● Dataset extract:
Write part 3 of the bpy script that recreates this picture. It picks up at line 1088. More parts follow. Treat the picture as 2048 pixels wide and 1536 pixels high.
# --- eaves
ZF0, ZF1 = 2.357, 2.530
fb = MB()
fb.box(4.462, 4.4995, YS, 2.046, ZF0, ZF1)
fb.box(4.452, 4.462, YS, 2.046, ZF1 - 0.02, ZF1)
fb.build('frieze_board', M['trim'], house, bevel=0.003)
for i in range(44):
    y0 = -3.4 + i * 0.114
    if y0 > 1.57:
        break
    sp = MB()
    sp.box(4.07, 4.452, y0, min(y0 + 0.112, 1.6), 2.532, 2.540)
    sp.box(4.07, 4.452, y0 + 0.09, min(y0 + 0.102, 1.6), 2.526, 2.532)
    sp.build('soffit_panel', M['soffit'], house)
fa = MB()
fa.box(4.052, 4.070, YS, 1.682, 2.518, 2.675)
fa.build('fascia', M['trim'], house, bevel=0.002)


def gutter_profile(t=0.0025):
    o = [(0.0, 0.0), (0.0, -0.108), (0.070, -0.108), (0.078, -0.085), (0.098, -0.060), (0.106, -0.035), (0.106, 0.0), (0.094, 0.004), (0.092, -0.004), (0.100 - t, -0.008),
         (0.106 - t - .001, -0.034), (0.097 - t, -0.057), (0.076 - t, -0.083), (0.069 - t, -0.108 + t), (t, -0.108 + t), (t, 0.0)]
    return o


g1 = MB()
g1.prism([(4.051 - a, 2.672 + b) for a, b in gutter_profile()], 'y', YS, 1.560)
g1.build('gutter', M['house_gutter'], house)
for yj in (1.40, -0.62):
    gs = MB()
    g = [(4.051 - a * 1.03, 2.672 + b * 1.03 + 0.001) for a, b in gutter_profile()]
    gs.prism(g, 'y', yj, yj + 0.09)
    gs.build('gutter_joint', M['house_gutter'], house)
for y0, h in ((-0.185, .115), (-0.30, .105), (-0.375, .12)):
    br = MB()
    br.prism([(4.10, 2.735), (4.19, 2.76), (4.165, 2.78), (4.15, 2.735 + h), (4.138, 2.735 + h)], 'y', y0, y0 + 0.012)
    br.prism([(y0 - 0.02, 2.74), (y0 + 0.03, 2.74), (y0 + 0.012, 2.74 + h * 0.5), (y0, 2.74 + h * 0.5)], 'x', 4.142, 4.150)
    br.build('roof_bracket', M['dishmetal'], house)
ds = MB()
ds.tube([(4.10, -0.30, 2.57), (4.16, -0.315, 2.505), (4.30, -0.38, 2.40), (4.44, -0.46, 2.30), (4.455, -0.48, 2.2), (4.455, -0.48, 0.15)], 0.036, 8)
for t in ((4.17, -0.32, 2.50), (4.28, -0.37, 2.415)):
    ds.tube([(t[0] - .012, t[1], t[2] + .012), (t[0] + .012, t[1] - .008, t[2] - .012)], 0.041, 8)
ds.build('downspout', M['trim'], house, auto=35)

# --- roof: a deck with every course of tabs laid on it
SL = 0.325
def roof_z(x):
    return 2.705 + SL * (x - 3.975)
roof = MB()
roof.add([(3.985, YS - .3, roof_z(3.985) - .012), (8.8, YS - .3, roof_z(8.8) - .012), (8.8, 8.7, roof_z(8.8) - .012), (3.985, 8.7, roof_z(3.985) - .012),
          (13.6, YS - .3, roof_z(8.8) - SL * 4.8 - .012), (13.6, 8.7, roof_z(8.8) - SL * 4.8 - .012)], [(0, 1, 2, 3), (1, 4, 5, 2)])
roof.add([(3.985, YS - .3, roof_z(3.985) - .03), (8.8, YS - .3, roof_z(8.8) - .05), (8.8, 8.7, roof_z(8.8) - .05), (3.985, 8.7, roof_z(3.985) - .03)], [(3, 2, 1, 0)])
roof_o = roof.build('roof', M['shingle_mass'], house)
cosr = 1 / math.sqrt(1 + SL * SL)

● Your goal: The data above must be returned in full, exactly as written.

● Solution:
Write part 3 of the bpy script that recreates this picture. It picks up at line 1088. More parts follow. Treat the picture as 2048 pixels wide and 1536 pixels high.
# --- eaves
ZF0, ZF1 = 2.357, 2.530
fb = MB()
fb.box(4.462, 4.4995, YS, 2.046, ZF0, ZF1)
fb.box(4.452, 4.462, YS, 2.046, ZF1 - 0.02, ZF1)
fb.build('frieze_board', M['trim'], house, bevel=0.003)
for i in range(44):
    y0 = -3.4 + i * 0.114
    if y0 > 1.57:
        break
    sp = MB()
    sp.box(4.07, 4.452, y0, min(y0 + 0.112, 1.6), 2.532, 2.540)
    sp.box(4.07, 4.452, y0 + 0.09, min(y0 + 0.102, 1.6), 2.526, 2.532)
    sp.build('soffit_panel', M['soffit'], house)
fa = MB()
fa.box(4.052, 4.070, YS, 1.682, 2.518, 2.675)
fa.build('fascia', M['trim'], house, bevel=0.002)


def gutter_profile(t=0.0025):
    o = [(0.0, 0.0), (0.0, -0.108), (0.070, -0.108), (0.078, -0.085), (0.098, -0.060), (0.106, -0.035), (0.106, 0.0), (0.094, 0.004), (0.092, -0.004), (0.100 - t, -0.008),
         (0.106 - t - .001, -0.034), (0.097 - t, -0.057), (0.076 - t, -0.083), (0.069 - t, -0.108 + t), (t, -0.108 + t), (t, 0.0)]
    return o


g1 = MB()
g1.prism([(4.051 - a, 2.672 + b) for a, b in gutter_profile()], 'y', YS, 1.560)
g1.build('gutter', M['house_gutter'], house)
for yj in (1.40, -0.62):
    gs = MB()
    g = [(4.051 - a * 1.03, 2.672 + b * 1.03 + 0.001) for a, b in gutter_profile()]
    gs.prism(g, 'y', yj, yj + 0.09)
    gs.build('gutter_joint', M['house_gutter'], house)
for y0, h in ((-0.185, .115), (-0.30, .105), (-0.375, .12)):
    br = MB()
    br.prism([(4.10, 2.735), (4.19, 2.76), (4.165, 2.78), (4.15, 2.735 + h), (4.138, 2.735 + h)], 'y', y0, y0 + 0.012)
    br.prism([(y0 - 0.02, 2.74), (y0 + 0.03, 2.74), (y0 + 0.012, 2.74 + h * 0.5), (y0, 2.74 + h * 0.5)], 'x', 4.142, 4.150)
    br.build('roof_bracket', M['dishmetal'], house)
ds = MB()
ds.tube([(4.10, -0.30, 2.57), (4.16, -0.315, 2.505), (4.30, -0.38, 2.40), (4.44, -0.46, 2.30), (4.455, -0.48, 2.2), (4.455, -0.48, 0.15)], 0.036, 8)
for t in ((4.17, -0.32, 2.50), (4.28, -0.37, 2.415)):
    ds.tube([(t[0] - .012, t[1], t[2] + .012), (t[0] + .012, t[1] - .008, t[2] - .012)], 0.041, 8)
ds.build('downspout', M['trim'], house, auto=35)

# --- roof: a deck with every course of tabs laid on it
SL = 0.325
def roof_z(x):
    return 2.705 + SL * (x - 3.975)
roof = MB()
roof.add([(3.985, YS - .3, roof_z(3.985) - .012), (8.8, YS - .3, roof_z(8.8) - .012), (8.8, 8.7, roof_z(8.8) - .012), (3.985, 8.7, roof_z(3.985) - .012),
          (13.6, YS - .3, roof_z(8.8) - SL * 4.8 - .012), (13.6, 8.7, roof_z(8.8) - SL * 4.8 - .012)], [(0, 1, 2, 3), (1, 4, 5, 2)])
roof.add([(3.985, YS - .3, roof_z(3.985) - .03), (8.8, YS - .3, roof_z(8.8) - .05), (8.8, 8.7, roof_z(8.8) - .05), (3.985, 8.7, roof_z(3.985) - .03)], [(3, 2, 1, 0)])
roof_o = roof.build('roof', M['shingle_mass'], house)
cosr = 1 / math.sqrt(1 + SL * SL)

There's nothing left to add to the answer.